Ellen Ullman, The Bug

Can programming and debugging be made interesting in fiction?

The culture of computing often is hard to represent in other media. Films about hackers always have trouble conveying the excitement of using a terminal (typing and recieving text.) Only with VR could visual representations of information be developed to aide the richness of a movie. But now there are serious novelists weaving computing culture into novels. Powers, Coupland, and Ullman.

These writers are both drawing tropes from computing that they can develop in real (fictional worlds) and commenting on the culture of computing which has had such a hold on our imagination.

Ullman’s The Bug is an example of literature that draws themes from the details of computing (malloc – memory allocation, core dump, Game of Life) rather than mock them.

See Techno-culture ala Ellen Ullman (Update 2003, The Bug) (twURLed World Description) for links.

A good, though not great novel about a bug that haunts a team developing an early GUI database system. The story is woven around two characters affected by the bug. There is Walton who is a failed academic who becomes a tester (Quality Engineer) and discovers the bug. There is Levin the programmer who is supposed to fix it. Over the novel the programmer falls apart, but in the process inspires the tester to learn to progam and go on to a successful career in computing. The programmer committs suicide after he is abandoned by just about everyone (girlfriend leaves and he alienates everyone else) – like a cell in the Game of Life that has no neighbors, he doesnt survive the turn while the tester morphs, migrates and survives.

Ullman’s novel is realistic on the programming and computer culture – she was a programmer and the treatment of the culture is authentic and detailed. There is forced, but valiant introduction to programming starting on page 169. It is the best attempt to actually describe learning to program with all the details I can think of. (It could actually be used as an introduction to programming.) In particular I like the way she shows programmers dealing with GUIs in the mid-80s after the Mac came out. The bug in question is ultimately some sloppy UI programming of the menu/mouse interface.

The connection to the Game of Life is interesting. What is she trying to say about the game on the computer and the life of computing? I also like how she meditates on various computing terms like “malloc” (memory allocation) and “mallocchio” (evil eye.) “Memory Leak” is the name of a chapter, as is “Core Dump”. She is able to make technical jargon with its capricious allusions into fiction.

The novel ends, “I like to think it (finding the bug) would have reassured him, saved him: To know that at the heart of the problem was the ancient mystery of time. To discover that between the blinks of the machine’s shuttered eye – going on without pause or cease: simulated, imagined, but still not caught – was life.” (p. 348)

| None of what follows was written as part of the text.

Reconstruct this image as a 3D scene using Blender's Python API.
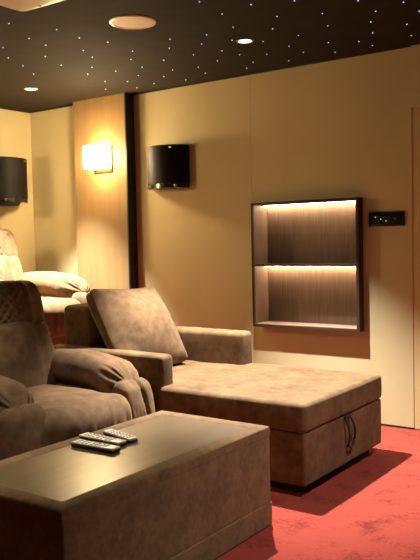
import bpy, bmesh, math, random
from mathutils import Vector, Matrix, noise

PI = math.pi
R = math.radians
random.seed(7)
for o in list(bpy.data.objects):
    bpy.data.objects.remove(o)
SC = bpy.context.scene
C = SC.collection

# ---------------------------------------------------------------- camera, world, exposure
cam_d = bpy.data.cameras.new('camera')
cam = bpy.data.objects.new('camera', cam_d)
C.objects.link(cam)
yaw, pitch, roll = 0.6233, -0.0524, -0.0219
fw = Vector((-math.sin(yaw) * math.cos(pitch), math.cos(yaw) * math.cos(pitch), math.sin(pitch)))
rt = Vector((math.cos(yaw), math.sin(yaw), 0))
up = rt.cross(fw)
r2 = rt * math.cos(roll) + up * math.sin(roll)
u2 = -rt * math.sin(roll) + up * math.cos(roll)
M = Matrix((r2, u2, -fw)).transposed().to_4x4()
M.translation = Vector((0, 0, 1.22))
cam.matrix_world = M
cam_d.sensor_fit = 'VERTICAL'
cam_d.sensor_height = 24
cam_d.lens = 746.2 / 560 * 24
cam_d.clip_start = 0.05
SC.camera = cam

W = bpy.data.worlds.new('world')
SC.world = W
W.use_nodes = True
W.node_tree.nodes['Background'].inputs[0].default_value = (0.9, 0.7, 0.5, 1)
W.node_tree.nodes['Background'].inputs[1].default_value = 0.01
SC.view_settings.view_transform = 'Standard'
SC.view_settings.look = 'None'
SC.view_settings.gamma = 1
SC.view_settings.use_curve_mapping = False
SC.view_settings.exposure = 0.0

H = 2.393      # ceiling
D = 4.526      # long wall with the niche
XB = -5.181    # rear wall
XR = 1.6       # screen end
YF = -1.4      # wall behind the photographer
WARM = (1.0, 0.70, 0.40)
SPOT_COL = (1.0, 0.93, 0.82)
# recessed downlights, first two real, the rest unseen fill lamps added: x, y, watts, beam, blend
DOWN = [(-4.396, 3.857, 1800, 66, .8), (-2.417, 3.769, 1150, 72, .65),
        (-0.50, 2.95, 170, 102, .7), (-0.44, 1.79, 40, 66, .8), (-2.62, 1.75, 155, 68, .8),
        (-4.396, 1.79, 80, 62, .8)]
TILT = {1: -5, 4: 8}     # gimbal swung towards the screen; added fill lamp aimed at the seats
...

Here lies the most interesting idea – the tension between continuous life and computing that is sampled, simulated in discrete moves, and blinking. The bug was due to a sampling problem, the Game of Life simulates life as if it were a series of states controlled by simple rules of tranformation … between the samples there is something not caught by the machine and that is really what life is.

Ellen Ullman, The Bug, New York: Nan. A. Talese, 2003.